- **Written request**
Write out each line of the material again, word for word.

- **Dataset excerpt**
········
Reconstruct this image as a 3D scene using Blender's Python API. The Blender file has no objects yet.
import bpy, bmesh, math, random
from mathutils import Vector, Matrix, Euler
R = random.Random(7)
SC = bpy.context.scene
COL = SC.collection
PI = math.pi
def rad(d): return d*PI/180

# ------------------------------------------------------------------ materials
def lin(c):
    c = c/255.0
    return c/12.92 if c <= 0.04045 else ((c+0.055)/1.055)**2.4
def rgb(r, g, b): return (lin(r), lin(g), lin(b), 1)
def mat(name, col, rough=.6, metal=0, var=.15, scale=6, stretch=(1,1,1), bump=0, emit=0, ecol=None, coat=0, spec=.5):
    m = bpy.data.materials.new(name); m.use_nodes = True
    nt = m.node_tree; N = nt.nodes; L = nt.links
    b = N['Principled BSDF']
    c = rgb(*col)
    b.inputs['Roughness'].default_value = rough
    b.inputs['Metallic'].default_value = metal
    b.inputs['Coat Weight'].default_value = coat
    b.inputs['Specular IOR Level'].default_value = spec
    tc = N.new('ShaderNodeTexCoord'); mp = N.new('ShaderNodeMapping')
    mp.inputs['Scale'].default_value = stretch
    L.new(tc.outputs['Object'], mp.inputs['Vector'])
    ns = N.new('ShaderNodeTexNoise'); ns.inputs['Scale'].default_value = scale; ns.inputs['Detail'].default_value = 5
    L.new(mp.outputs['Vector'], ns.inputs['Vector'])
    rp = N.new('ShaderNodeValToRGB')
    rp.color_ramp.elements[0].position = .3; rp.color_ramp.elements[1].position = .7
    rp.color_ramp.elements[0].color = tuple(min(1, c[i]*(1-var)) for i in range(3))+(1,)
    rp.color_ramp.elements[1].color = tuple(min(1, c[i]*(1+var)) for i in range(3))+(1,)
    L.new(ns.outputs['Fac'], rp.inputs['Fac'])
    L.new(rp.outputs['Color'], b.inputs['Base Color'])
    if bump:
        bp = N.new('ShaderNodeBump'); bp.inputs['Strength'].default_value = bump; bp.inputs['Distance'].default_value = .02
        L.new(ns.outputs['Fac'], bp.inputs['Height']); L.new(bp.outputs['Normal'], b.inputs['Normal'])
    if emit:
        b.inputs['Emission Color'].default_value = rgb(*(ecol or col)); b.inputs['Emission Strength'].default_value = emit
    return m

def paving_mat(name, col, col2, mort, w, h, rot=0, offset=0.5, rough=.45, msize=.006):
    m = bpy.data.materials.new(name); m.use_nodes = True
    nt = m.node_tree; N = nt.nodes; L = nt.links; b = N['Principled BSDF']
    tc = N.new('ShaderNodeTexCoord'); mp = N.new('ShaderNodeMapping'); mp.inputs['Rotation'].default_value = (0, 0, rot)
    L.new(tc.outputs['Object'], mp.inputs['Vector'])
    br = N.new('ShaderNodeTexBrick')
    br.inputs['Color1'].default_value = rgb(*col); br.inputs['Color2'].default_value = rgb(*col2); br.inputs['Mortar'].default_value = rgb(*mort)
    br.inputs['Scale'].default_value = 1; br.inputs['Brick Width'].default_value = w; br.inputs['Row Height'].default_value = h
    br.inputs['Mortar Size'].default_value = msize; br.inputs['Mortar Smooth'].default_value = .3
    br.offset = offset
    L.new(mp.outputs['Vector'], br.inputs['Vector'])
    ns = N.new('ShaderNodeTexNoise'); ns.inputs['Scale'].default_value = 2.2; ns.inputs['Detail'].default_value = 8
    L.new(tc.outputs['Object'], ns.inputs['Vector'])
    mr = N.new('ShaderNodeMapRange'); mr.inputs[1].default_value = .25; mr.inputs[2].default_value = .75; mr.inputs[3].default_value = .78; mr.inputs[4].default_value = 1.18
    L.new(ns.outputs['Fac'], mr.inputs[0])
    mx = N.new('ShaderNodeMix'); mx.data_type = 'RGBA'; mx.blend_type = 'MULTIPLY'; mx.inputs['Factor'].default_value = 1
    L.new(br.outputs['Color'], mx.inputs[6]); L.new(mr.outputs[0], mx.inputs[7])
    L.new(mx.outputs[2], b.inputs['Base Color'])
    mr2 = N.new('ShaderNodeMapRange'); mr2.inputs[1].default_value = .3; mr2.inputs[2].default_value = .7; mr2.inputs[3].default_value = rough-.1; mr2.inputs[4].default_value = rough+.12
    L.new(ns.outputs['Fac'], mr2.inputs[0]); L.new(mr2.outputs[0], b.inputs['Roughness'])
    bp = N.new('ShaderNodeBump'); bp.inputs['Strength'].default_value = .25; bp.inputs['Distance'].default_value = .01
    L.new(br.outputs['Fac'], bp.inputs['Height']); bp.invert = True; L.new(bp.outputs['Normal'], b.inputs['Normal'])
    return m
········
- **Full output**
Reconstruct this image as a 3D scene using Blender's Python API. The Blender file has no objects yet.
import bpy, bmesh, math, random
from mathutils import Vector, Matrix, Euler
R = random.Random(7)
SC = bpy.context.scene
COL = SC.collection
PI = math.pi
def rad(d): return d*PI/180

# ------------------------------------------------------------------ materials
def lin(c):
    c = c/255.0
    return c/12.92 if c <= 0.04045 else ((c+0.055)/1.055)**2.4
def rgb(r, g, b): return (lin(r), lin(g), lin(b), 1)
def mat(name, col, rough=.6, metal=0, var=.15, scale=6, stretch=(1,1,1), bump=0, emit=0, ecol=None, coat=0, spec=.5):
    m = bpy.data.materials.new(name); m.use_nodes = True
    nt = m.node_tree; N = nt.nodes; L = nt.links
    b = N['Principled BSDF']
    c = rgb(*col)
    b.inputs['Roughness'].default_value = rough
    b.inputs['Metallic'].default_value = metal
    b.inputs['Coat Weight'].default_value = coat
    b.inputs['Specular IOR Level'].default_value = spec
    tc = N.new('ShaderNodeTexCoord'); mp = N.new('ShaderNodeMapping')
    mp.inputs['Scale'].default_value = stretch
    L.new(tc.outputs['Object'], mp.inputs['Vector'])
    ns = N.new('ShaderNodeTexNoise'); ns.inputs['Scale'].default_value = scale; ns.inputs['Detail'].default_value = 5
    L.new(mp.outputs['Vector'], ns.inputs['Vector'])
    rp = N.new('ShaderNodeValToRGB')
    rp.color_ramp.elements[0].position = .3; rp.color_ramp.elements[1].position = .7
    rp.color_ramp.elements[0].color = tuple(min(1, c[i]*(1-var)) for i in range(3))+(1,)
    rp.color_ramp.elements[1].color = tuple(min(1, c[i]*(1+var)) for i in range(3))+(1,)
    L.new(ns.outputs['Fac'], rp.inputs['Fac'])
    L.new(rp.outputs['Color'], b.inputs['Base Color'])
    if bump:
        bp = N.new('ShaderNodeBump'); bp.inputs['Strength'].default_value = bump; bp.inputs['Distance'].default_value = .02
        L.new(ns.outputs['Fac'], bp.inputs['Height']); L.new(bp.outputs['Normal'], b.inputs['Normal'])
    if emit:
        b.inputs['Emission Color'].default_value = rgb(*(ecol or col)); b.inputs['Emission Strength'].default_value = emit
    return m

def paving_mat(name, col, col2, mort, w, h, rot=0, offset=0.5, rough=.45, msize=.006):
    m = bpy.data.materials.new(name); m.use_nodes = True
    nt = m.node_tree; N = nt.nodes; L = nt.links; b = N['Principled BSDF']
    tc = N.new('ShaderNodeTexCoord'); mp = N.new('ShaderNodeMapping'); mp.inputs['Rotation'].default_value = (0, 0, rot)
    L.new(tc.outputs['Object'], mp.inputs['Vector'])
    br = N.new('ShaderNodeTexBrick')
    br.inputs['Color1'].default_value = rgb(*col); br.inputs['Color2'].default_value = rgb(*col2); br.inputs['Mortar'].default_value = rgb(*mort)
    br.inputs['Scale'].default_value = 1; br.inputs['Brick Width'].default_value = w; br.inputs['Row Height'].default_value = h
    br.inputs['Mortar Size'].default_value = msize; br.inputs['Mortar Smooth'].default_value = .3
    br.offset = offset
    L.new(mp.outputs['Vector'], br.inputs['Vector'])
    ns = N.new('ShaderNodeTexNoise'); ns.inputs['Scale'].default_value = 2.2; ns.inputs['Detail'].default_value = 8
    L.new(tc.outputs['Object'], ns.inputs['Vector'])
    mr = N.new('ShaderNodeMapRange'); mr.inputs[1].default_value = .25; mr.inputs[2].default_value = .75; mr.inputs[3].default_value = .78; mr.inputs[4].default_value = 1.18
    L.new(ns.outputs['Fac'], mr.inputs[0])
    mx = N.new('ShaderNodeMix'); mx.data_type = 'RGBA'; mx.blend_type = 'MULTIPLY'; mx.inputs['Factor'].default_value = 1
    L.new(br.outputs['Color'], mx.inputs[6]); L.new(mr.outputs[0], mx.inputs[7])
    L.new(mx.outputs[2], b.inputs['Base Color'])
    mr2 = N.new('ShaderNodeMapRange'); mr2.inputs[1].default_value = .3; mr2.inputs[2].default_value = .7; mr2.inputs[3].default_value = rough-.1; mr2.inputs[4].default_value = rough+.12
    L.new(ns.outputs['Fac'], mr2.inputs[0]); L.new(mr2.outputs[0], b.inputs['Roughness'])
    bp = N.new('ShaderNodeBump'); bp.inputs['Strength'].default_value = .25; bp.inputs['Distance'].default_value = .01
    L.new(br.outputs['Fac'], bp.inputs['Height']); bp.invert = True; L.new(bp.outputs['Normal'], b.inputs['Normal'])
    return m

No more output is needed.